Friday, January 25, 2013

Obama’s Peace


Should President Barack Obama return his Nobel Peace Prize? That’s the sobering question posed in a stunningly serious satire posted on the online humor site TFE.

“Thorbjorn Jagland, chairman of the Nobel Peace Prize Committee, said today that President Obama ‘really ought to consider’ returning his Nobel Peace Prize Medal immediately, including the ‘really nice’ case it came in,” the thought-provoking piece by Tony Hendra, a former National Lampoon editor, began. 

“Jagland, flanked by the other four members of the Committee, said they’d never before asked for the return of a Peace Prize, ‘even from a damnable war-criminal like Kissinger,’ but that the 10% drawdown in US troops in Afghanistan the President announced last week capped a period of ‘non-Peace-Prize-winner-type behavior’ in 2011.  ‘Guantanamo’s still open. There's bombing Libya. There's blowing bin Laden away rather than putting him on trial. Now a few US troops go home, but the US will be occupying Afghanistan until 2014 and beyond. Don’t even get me started on Yemen!’

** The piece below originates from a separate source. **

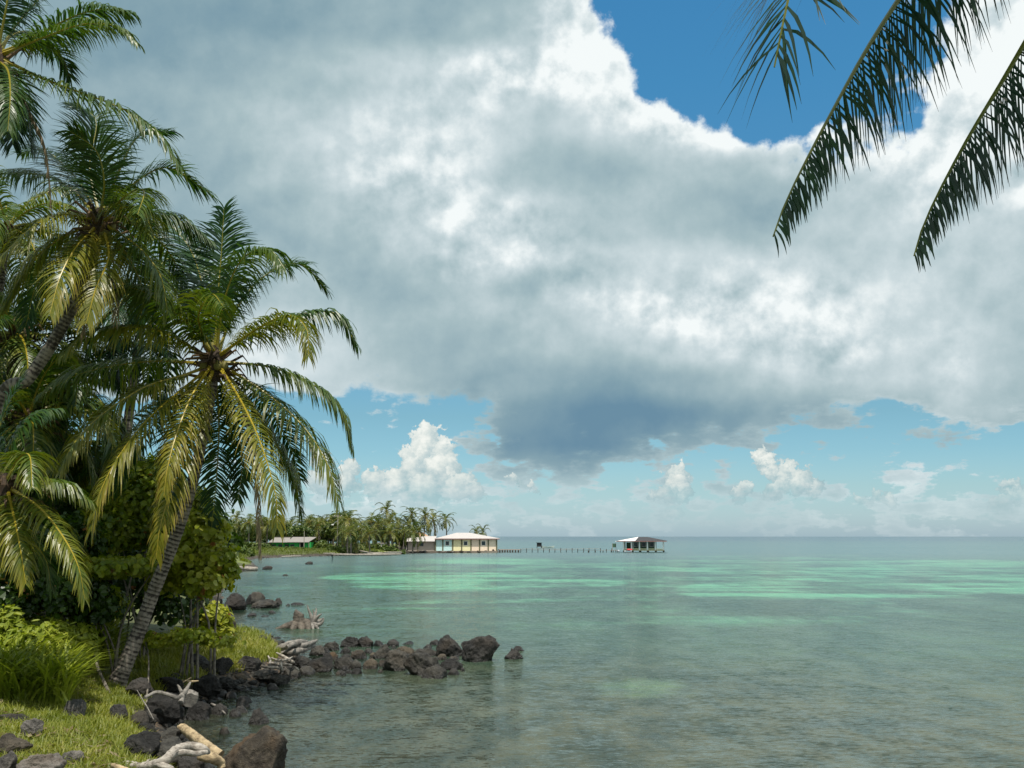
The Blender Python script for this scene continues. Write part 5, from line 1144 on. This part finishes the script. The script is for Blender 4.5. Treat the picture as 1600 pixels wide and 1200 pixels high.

“The Committee awarded Obama the coveted prize in 2009 after he made a series of speeches in the first months of his presidency, which convinced the Peace Prize Committee that he was: ‘creating a new climate of...multilateral diplomacy...an emphasis on the role of the United Nations...of dialogue and negotiations as instruments for resolving international conflicts...and a vision of world free of nuclear arms.’” 

In a  final twist that cuts knife-edge close to the reality of Obama’s unrelenting lethal actions chasing the ghost of bin Laden around the world, the TFE piece concludes: “The White House had no comment. It later announced an aggressive new covert CIA initiative to identify and apprehend Al Qaeda operatives in Scandinavia.” 

Indeed, what are peaceful folks around the world to make of an American president who gives soaring speeches promoting peaceful actions and secretly issues orders for drone missile attacks on homes and vehicles in Pakistan, Yemen and elsewhere that may or may not contain people on a White House-approved “kill list”—but which in many cases kill children and other bystanders, according to a report by researchers at Stanford and New York University law schools.

Can you imagine the outrage that would rise across America if some other country sent in drones to blow up targeted enemies strolling amid Times Square crowds, stuck in Los Angeles traffic and hanging out in suburban homes.

“A new report on targeted killing by C.I.A. drones in Pakistan’s tribal area concludes that the strikes have killed more civilians than American officials have acknowledged, alienated Pakistani public opinion and set a dangerous precedent under international law,” The New York Times reported last September.

“The report, by human rights researchers at the Stanford and New York University law schools, urges the United States to ‘conduct a fundamental re-evaluation of current targeted killing practices’ including ‘short- and long-term costs and benefits.’ It also calls on the administration to make public still-secret legal opinions justifying the strikes.”

Needless to say, Obama’s secret drone missile warfare opinions and orders were not addressed in his reelection inaugural speech on Monday. Instead, as American troops continued to kill and die in Afghanistan (and kill themselves in the war zone and at home) at a rate exceeding the carnage during the Bush administration, Obama gave another soaring paean to peace:

“We, the people, still believe that enduring security and lasting peace do not require perpetual war.  Our brave men and women in uniform, tempered by the flames of battle, are unmatched in skill and courage.  Our citizens, seared by the memory of those we have lost, know too well the price that is paid for liberty.  The knowledge of their sacrifice will keep us forever vigilant against those who would do us harm.  But we are also heirs to those who won the peace and not just the war, who turned sworn enemies into the surest of friends, and we must carry those lessons into this time as well.

“We will defend our people and uphold our values through strength of arms and rule of law.  We will show the courage to try and resolve our differences with other nations peacefully - not because we are naïve about the dangers we face, but because engagement can more durably lift suspicion and fear.  America will remain the anchor of strong alliances in every corner of the globe; and we will renew those institutions that extend our capacity to manage crisis abroad, for no one has a greater stake in a peaceful world than its most powerful nation.  We will support democracy from Asia to Africa; from the Americas to the Middle East, because our interests and our conscience compel us to act on behalf of those who long for freedom.  And we must be a source of hope to the poor, the sick, the marginalized, the victims of prejudice - not out of mere charity, but because peace in our time requires the constant advance of those principles that our common creed describes:  tolerance and opportunity; human dignity and justice.” 

That is the vision the Nobel Peace Prize committee honored at the beginning of Obama’s first term in office. Satire aside, that award really ought to be rescinded if Obama continues waging secretive, morally obtuse war operations in his second term.